Are any of them forced to work in a physical environment designed by the bureaucracy, rather than suiting the vastly different individual needs of their clients?

How many teachers in state-owned schools, aside from those who are part of senior management teams, have their own offices to retreat to after class for preparation, marking, and research? Most teachers must use their kitchen tables for such activities, a practice no lawyer, architect or accountant would tolerate for long.

And how do these state schools treat parents - the clients' representatives? Think about last time you visited your children's schools - was there a waiting room with magazines and a full time receptionist to greet you and ask you if you'd like coffee or tea?

This isn't the schools' fault - it reflects the way we think about state schools in New Zealand. Our top-down treatment insults the capabilities and intelligence of the teachers and boards who run them.

Next week I visit the Netherlands where freedom of education has been a constitutional right for nearly 100 years. It is a system unique in the world, where funding follows the child no matter whether the school is public or private; where there is freedom to set up schools, freedom to determine the principles on which they are based (freedom of conviction), and freedom of organisation of the teaching. But to the Dutch, this is not enough, and the academic I quoted earlier will tell me how we could remove the corsets from the traditional delivery of education and let our students expand their minds.

His paper talks of tailoring education to the individual student, inspiring teachers, and involving parents and the social community. Schools are architecturally re-designed and become the focus of the village or town - not just a place that too many students return to each day with a collective groan, graduating with a certificate in mediocrity.

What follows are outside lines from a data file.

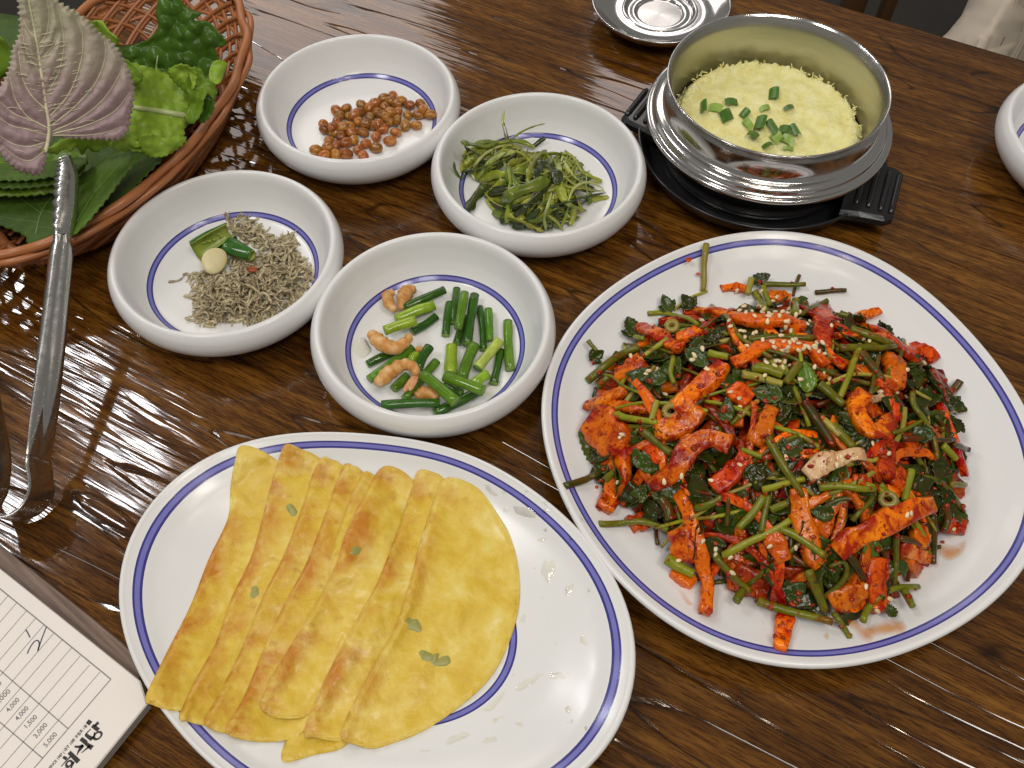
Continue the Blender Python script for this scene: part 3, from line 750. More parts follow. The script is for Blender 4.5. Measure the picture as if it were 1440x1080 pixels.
# the big perilla leaf, purple underside towards us
PL = [(30, -34), (46, -30), (62, -14), (72, -2), (80, 3), (90, 9), (103, 16), (114, 24), (126, 33), (138, 47), (153, 58), (165, 70), (172, 84), (179, 97), (184, 110), (187, 124), (186, 140), (183, 155), (181, 168), (179, 180), (174, 189), (162, 195), (141, 194), (118, 193), (93, 192), (76, 190), (69, 198), (64, 214), (62, 228), (57, 243), (40, 242), (22, 236), (7, 222), (-6, 204), (-18, 186), (-22, 165), (-14, 145), (0, 124), (10, 108), (16, 88), (19, 70), (26, 56), (30, 40), (28, 15), (27, -15)]
pz_ = plane((64, 214, .104), (40, -20, .175), (185, 140, .112))
bl = leaf('perilla_leaf', PL, pz_, MAT['purple'], 'large perilla leaf turned to show its veined purple underside', serr=4.6, step=2.6, quilt=.0030, bub=.0012, bsc=210, wave=.0045, wsc=22, seed=31, smoothb=True,
     attr=lambda x, y: max(0, min(1, (y - 30) / 130 + .3 * n3((x * .02, y * .02, 0)))),
     veins=[([(36, -28), (42, 10), (50, 50), (57, 95), (65, 150), (69, 178), (67, 200), (63, 214)], .0007, .0021),
            ([(57, 61), (66, 45), (69, 20), (66, 0)], .0006, .0003), ([(59, 82), (74, 64), (80, 46)], .0005, .0003), ([(67, 131), (83, 100), (90, 60), (85, 25), (80, 8)], .0008, .0003),
            ([(71, 163), (98, 130), (114, 85), (116, 50), (108, 26)], .0009, .0003), ([(72, 177), (105, 150), (135, 115), (148, 80), (147, 58)], .0009, .0003), ([(73, 185), (110, 168), (145, 140), (168, 105), (172, 92)], .0009, .0003),
            ([(74, 188), (122, 176), (160, 157), (183, 130)], .0008, .0003), ([(74, 190), (122, 190), (150, 186), (172, 178)], .0007, .0003),
            ([(51, 54), (40, 42), (33, 28)], .0006, .0003), ([(57, 102), (42, 82), (34, 60), (32, 40)], .0007, .0003), ([(65, 154), (45, 135), (32, 110), (26, 72)], .0008, .0003), ([(67, 180), (40, 165), (22, 140), (14, 108)], .0009, .0003),
            ([(42, 168), (20, 160), (0, 143)], .0006, .0003), ([(65, 190), (40, 182), (15, 176), (-10, 158)], .0007, .0003), ([(64, 200), (40, 206), (18, 202), (-8, 186)], .0007, .0003), ([(63, 212), (42, 226), (22, 220), (2, 204)], .0007, .0003)])
# cross veins as fine raised lines, joined
Vs = []; Fs = []
for k in range(90):
    y = RNG.uniform(45, 215); x0 = np.interp(y, [-30, 50, 150, 214], [36, 50, 65, 63]); side = 1 if k % 3 else -1
    x1 = x0 + side * RNG.uniform(12, 26 + 60 * max(0, min(1, y / 130)) * (1 if side > 0 else .6)); x0 = x0 + side * RNG.uniform(2, max(4, abs(x1 - x0) - 14)); L = RNG.uniform(10, 24)
    pts = spline(np.array([(x0, y - side * 0), (x0 + side * L * .5, y - 3 + RNG.uniform(-2, 2)), (x0 + side * L, y - 2 - L * .12)]), 7)
    if not inside(pts, np.array(PL, float)).all() or edist(pts, np.array(PL, float)).min() < 5: continue
    P = []
    for p in pts:
        w = Uv([p], pz_(*p) - LDROP)[0]; nn = (CAM - w) / np.linalg.norm(CAM - w); P.append(w + nn * (.0045 * n3(w, 22, 31) + .0021))
    V, F, _ = sweep(np.array(P), .00018, .00016, 4, nn); b = len(Vs); Vs += list(V); Fs += [tuple(i + b for i in f) for f in F]
mobj('cross_veins', Vs, Fs, MAT['vein'], bl)['kind'] = 'stuff'
V, F, _ = sweep(spline(np.array([U(67, 196, .1035 - LDROP), U(65, 208, .104 - LDROP), U(63, 216, .103 - LDROP)]) + np.array([0, -.001, .002]), 8), .0022, .0022, 8); mobj('leaf_stalk', V, F, MAT['stemy'], bl)
# ------------------------------------------------------------------ instancing of alike food pieces
def inst(name, me, loc, rot=None, sc=1.0, label=None, cat=None, group=None, mat4=None):
    o = bpy.data.objects.new(name, me); COL.objects.link(o)
    if mat4 is not None: o.matrix_world = mat4
    else:
        o.location = [float(v) for v in loc]
        o.rotation_euler = rot or (0, 0, 0)
        o.scale = (sc, sc, sc) if np.isscalar(sc) else sc
    return tag(o, label, cat, group)
def proto(name, V, F, mats, idx=None, smooth=True):
    me = bpy.data.meshes.new(name); me.from_pydata(np.asarray(V, float).tolist(), [], [tuple(map(int, f)) for f in F])
    for m in (mats if isinstance(mats, (list, tuple)) else [mats]): me.materials.append(m)
    if idx is not None: me.polygons.foreach_set('material_index', np.asarray(idx, np.int32))
    if smooth: me.polygons.foreach_set('use_smooth', np.ones(len(me.polygons), bool))
    me.update(); return me
def sphere(nu=12, nv=8):
    V = [(0, 0, 1)]; F = []
    for j in range(1, nv):
        for i in range(nu):
            a, b = 2 * math.pi * i / nu, math.pi * j / nv; V.append((math.sin(b) * math.cos(a), math.sin(b) * math.sin(a), math.cos(b)))
    V.append((0, 0, -1)); n = len(V)
    for i in range(nu): F.append((0, 1 + i, 1 + (i + 1) % nu)); F.append((n - 1, n - 1 - nu + (i + 1) % nu, n - 1 - nu + i))
    for j in range(nv - 2):
        for i in range(nu): F.append((1 + j * nu + i, 1 + (j + 1) * nu + i, 1 + (j + 1) * nu + (i + 1) % nu, 1 + j * nu + (i + 1) % nu))
    return np.array(V), F
SPH = sphere(); SPHL = sphere(8, 6)

# ------------------------------------------------------------------ braised soybeans
MAT['bean'] = food('braised_soybean', [(.30, (.14, .034, .004)), (.5, (.33, .115, .015)), (.72, (.50, .23, .05))], 260, .16, 420, .45, .0008, .35, .015, .10, spec=.6)
beans = [(475,640),(555,565),(610,550),(490,672),(545,690),(880,475),(830,490),(865,505),(930,505),(905,525),(980,530),(1045,525),(1100,585),(1035,585),(970,590),(910,570),(835,540),(780,520),(700,530),(745,545),(790,570),(685,575),(748,605),(820,590),(860,630),(905,620),(955,650),(1020,648),(900,690),(820,670),(765,650),(680,625),(630,600),(575,590),(555,632),(627,655),(708,690),(785,715),(865,740),(655,735),(580,715),(610,750),(725,755),(785,780),(548,770),(510,740),(500,780),(435,795),(480,828),(548,820),(610,815),(680,790),(710,828),(840,600),(720,640),(640,690),(590,660),(530,660),(655,590),(800,640),(1060,555),(870,575)]
bp = []
for k in range(5):
    V = SPH[0] * np.array([.0044, .0035, .0033]); V = np.array([p * (1 + .10 * n3(p, 420, k * 9)) for p in V])
    bp.append(proto('soybean', V, SPH[1], MAT['bean']))
pl = []
for x, y in beans:
    px = (340 + x / 4.153, 20 + y / 4.153); z = .0085
    for _ in range(3):
        w = U(*px, z); r = math.hypot(w[0] - BC['A'][0], w[1] - BC['A'][1]); zz = bowl_z(r) + .0032
        for q in pl:
            d = math.hypot(w[0] - q[0], w[1] - q[1])
            if d < .0056: zz = max(zz, q[2] + math.sqrt(.0060 ** 2 - d * d) * .55)
        z = zz
    pl.append(w)
    inst('soybean', random.choice(bp), w, (random.uniform(-.6, .6), random.uniform(-.6, .6), random.uniform(0, 6.3)), random.uniform(.88, 1.08),
         'glossy brown braised soybean piled in the rear white bowl', 'bean', 'braised soybeans in the bowl')

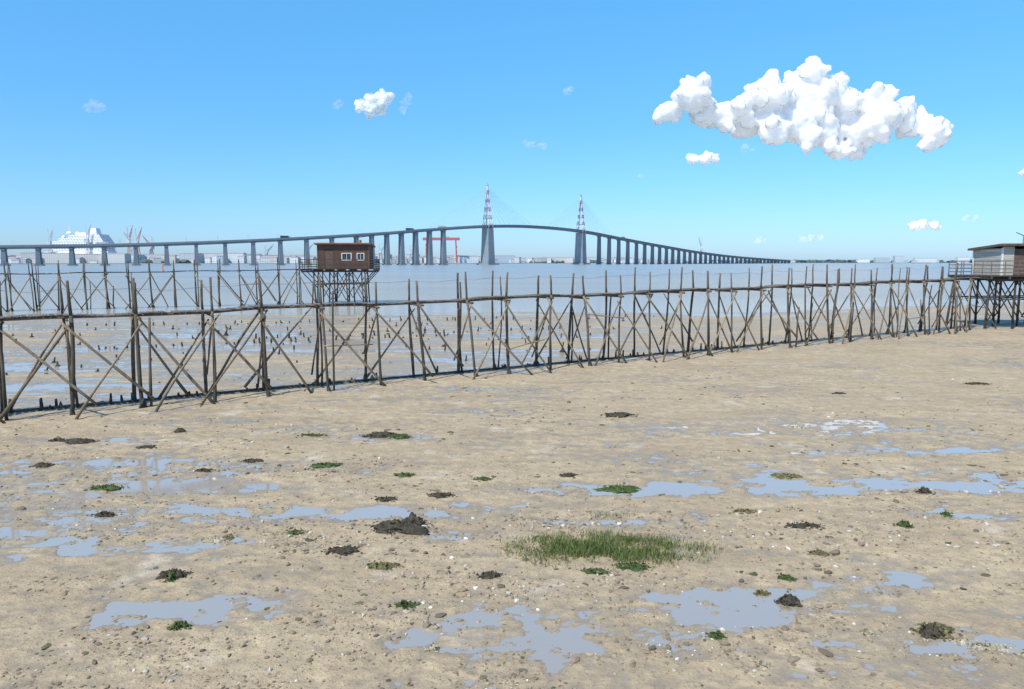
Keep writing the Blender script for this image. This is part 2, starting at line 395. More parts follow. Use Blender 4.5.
def fishing_hut(loc, rz, bw, bd, bh, pw, pd, floor, wall, roofm, front_gap, seedv, corner, railm, sw, nsx):
    random.seed(seedv)
    root = empty('fishing_hut', (loc[0], loc[1], 0)); root.rotation_euler[2] = rz
    st, pl, wl, rf, tr, cn, gl_, rl = MB(), MB(), MB(), MB(), MB(), MB(), MB(), MB()
    xs = np.linspace(-sw / 2, sw / 2, nsx); ys = np.linspace(-pd / 2 + .5, pd / 2 - .5, 3)
    for x in xs:
        for y in ys:
            st.pole((x * 1.06 + random.uniform(-.2, .2), y + random.uniform(-.2, .2), -.6), (x, y, floor - .2), .085, .07, .02, 5)
    for y in ys:
        for i in range(len(xs) - 1):
            st.pole((xs[i], y - .12, floor - .35), (xs[i + 1], y - .12, .5), .045, .04, .02, 4)
            if random.random() < .6: st.pole((xs[i + 1], y + .12, floor - .35), (xs[i], y + .12, .5), .045, .04, .02, 4)
        st.pole((xs[0] - .3, y + .14, floor * .55), (xs[-1] + .3, y + .14, floor * .55 + .1), .05, .045, .01, 5)
    for i, x in enumerate(np.linspace(-pw / 2 + .1, pw / 2 - .1, 7)):
        pl.box((x, 0, floor - .14), (.12, pd, .15))
    for y in ys: pl.box((0, y, floor - .30), (pw * .98, .14, .15))
    for y in ys:
        for sg in (-1, 1): st.pole((sg * sw * .42, y, floor * .45), (sg * (pw / 2 - .2), y, floor - .36), .055, .05, .01, 4)
    n_ = int(pd / .16)
    for i in range(n_):
        pl.box((random.uniform(-.03, .03), -pd / 2 + (i + .5) * pd / n_, floor - .035), (pw, pd / n_ - .015, .045))
    bx = pw / 2 - bw / 2 - .25 - (.5 if pw > 7.5 else 0); by = front_gap
    t = .06
    def wall_x(y, x0, x1, z0, z1, openings):
        nb_ = max(1, int((z1 - z0) / .16)); hgt = (z1 - z0) / nb_
        for i in range(nb_):
            za, zb = z0 + i * hgt, z0 + (i + 1) * hgt; cuts = []
            for (a, b_, c_, e_) in openings:
                if zb > c_ + .01 and za < e_ - .01: cuts.append((a, b_))
            cur = x0
            for a, b_ in sorted(cuts) + [(x1, x1)]:
                if a > cur + .01: wl.box(((cur + a) / 2, y + random.uniform(-.006, .006), (za + zb) / 2), (a - cur, t, hgt - .012))
                cur = b_
    z0, z1 = floor, floor + bh
    win = (bx - bw * .02, bx + bw * .15, floor + .95, floor + 1.6)
    win2 = (bx + bw * .28, bx + bw * .40, floor + .95, floor + 1.6)
    door = (bx - bw * .36, bx - bw * .36 + .85, floor, floor + min(1.95, bh - .15))
    wall_x(by - bd / 2, bx - bw / 2, bx + bw / 2, z0, z1, [win, win2, door])
    wall_x(by + bd / 2, bx - bw / 2, bx + bw / 2, z0, z1 - .25, [])
    for sx in (-1, 1):
        nb_ = int(bh / .16)
        for i in range(nb_):
            wl.box((bx + sx * (bw / 2 + .003), by + random.uniform(-.004, .004), z0 + (i + .5) * (bh - .12) / nb_), (t, bd - .07, (bh - .12) / nb_ - .012))
        for sy in (-1, 1): cn.box((bx + sx * (bw / 2 + .015), by + sy * (bd / 2 + .012), z0 + (bh - .1) / 2), (.11, .11, bh - .1))
    wl.box((bx, by, z0 + bh / 2 - .1), (bw - .2, bd - .2, bh - .35))
    for wn in (win, win2):
        gl_.box(((wn[0] + wn[1]) / 2, by - bd / 2 + .02, (wn[2] + wn[3]) / 2), (wn[1] - wn[0], .02, wn[3] - wn[2]))
        xm = (wn[0] + wn[1]) / 2; yy = by - bd / 2 - .045
        for zc in (wn[2] - .04, wn[3] + .04): tr.box((xm, yy, zc), (wn[1] - wn[0] + .16, .05, .08))
        for xc in (wn[0] - .04, wn[1] + .04): tr.box((xc, yy, (wn[2] + wn[3]) / 2), (.08, .045, wn[3] - wn[2]))
        tr.box((xm, yy + .03, (wn[2] + wn[3]) / 2), (.04, .03, wn[3] - wn[2]))
    dr = MB(); dr.box(((door[0] + door[1]) / 2, by - bd / 2 + .015, (door[2] + door[3]) / 2), (.82, .04, door[3] - door[2] - .02))
    b0 = len(rf.v); ov = .32
    xa, xb, ya, yb = bx - bw / 2 - ov, bx + bw / 2 + ov, by - bd / 2 - ov - .1, by + bd / 2 + ov
    zf, zb_ = floor + bh + .05, floor + bh - .22
    for (x, y, z) in ((xa, ya, zf), (xb, ya, zf), (xb, yb, zb_), (xa, yb, zb_)): rf.v.append((x, y, z))
    for (x, y, z) in ((xa, ya, zf + .15), (xb, ya, zf + .15), (xb, yb, zb_ + .15), (xa, yb, zb_ + .15)): rf.v.append((x, y, z))
    for f in ((3, 2, 1, 0), (4, 5, 6, 7), (0, 1, 5, 4), (1, 2, 6, 5), (2, 3, 7, 6), (3, 0, 4, 7)): rf.f.append(tuple(b0 + i for i in f))
    rf.box((bx + bw * .3, by, floor + bh + .3), (.22, .22, .55))
    def bal(p, q_):
        p = Vector(p); q_ = Vector(q_); L = (q_ - p).length; k = max(1, int(L / .8))
        for i in range(k + 1):
            c = p.lerp(q_, i / k); rl.pole((c.x, c.y, floor - .02), (c.x, c.y, floor + 1.0), .035, .03, .01, 2)
        for h in (.2, .45, .7, .97):
            rl.quadbar((p.x, p.y, floor + h), (q_.x, q_.y, floor + h), .03, .07)
    e = .06
    bal((-pw / 2 + e, -pd / 2 + e, 0), (pw / 2 - e, -pd / 2 + e, 0))
    bal((-pw / 2 + e, pd / 2 - e, 0), (pw / 2 - e, pd / 2 - e, 0))
    bal((pw / 2 - e, -pd / 2 + e, 0), (pw / 2 - e, pd / 2 - e, 0))
    bal((-pw / 2 + e, -pd / 2 + e, 0), (-pw / 2 + e, -.6, 0)); bal((-pw / 2 + e, .7, 0), (-pw / 2 + e, pd / 2 - e, 0))
    rl.pole((bx + .8, by + bd / 2 + .2, floor), (bx + .8, by + bd / 2 + .2, floor + bh + .9), .05, .045, .0, 2)
    rl.pole((bx + .8, by + bd / 2 + .2, floor + bh + .85), (bx + 2.2, by + bd / 2 + 3.4, floor + bh + 1.2), .04, .03, .0, 2)
    st.build('stilts', W_DARK, root, True); pl.build('platform', W_DARK, root); wl.build('walls', wall, root)
    rf.build('roof', roofm, root); tr.build('window_frames', TRIM, root); cn.build('corner_boards', corner, root); gl_.build('windows', GLASS, root)
    dr.build('door', ROOFM, root); rl.build('balustrade', railm, root)
    return root
fishing_hut((-18.7, 81.5), math.radians(4), 5.4, 3.6, 2.55, 7.8, 6.0, 3.8, RED_BOARD, ROOFR, .4, 3, ROOFM, W_DARK, 5.0, 4)
fishing_hut((35.5, 51.8), math.radians(-3), 5.4, 3.4, 1.95, 7.2, 5.4, 3.6, CREAM, ROOFM, .5, 5, TRIM, W_PLANK, 6.6, 5)
random.seed(21)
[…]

This 'thought experiment', which has been picked up by the Dutch Government, grew out of students' lack of inspiration due to curricula that don't meet their personal demands; from concern over children from deprived backgrounds dropping out altogether; and from teachers demotivated by lack of development opportunities, high work pressure, and unattractive work environments.

The Dutch admit this won't be easy for them, so for the New Zealand education establishment, a new direction will be even more of a challenge to the status quo. But I'm reminded of words from American writer Ralph Waldo Emerson: "A foolish consistency is the hobgoblin of little minds."

We don't need mediocrity. It's a dirty word. I'd argue that Sir Ed was never mediocre, but that's how he felt, and that's how too many children feel when confronted by the staleness of our state-run education system. Let's be bold. Why not make every child an Edmund Hillary, conquering their insecurities, having adventures, achieving their goals and feeling on top of the world?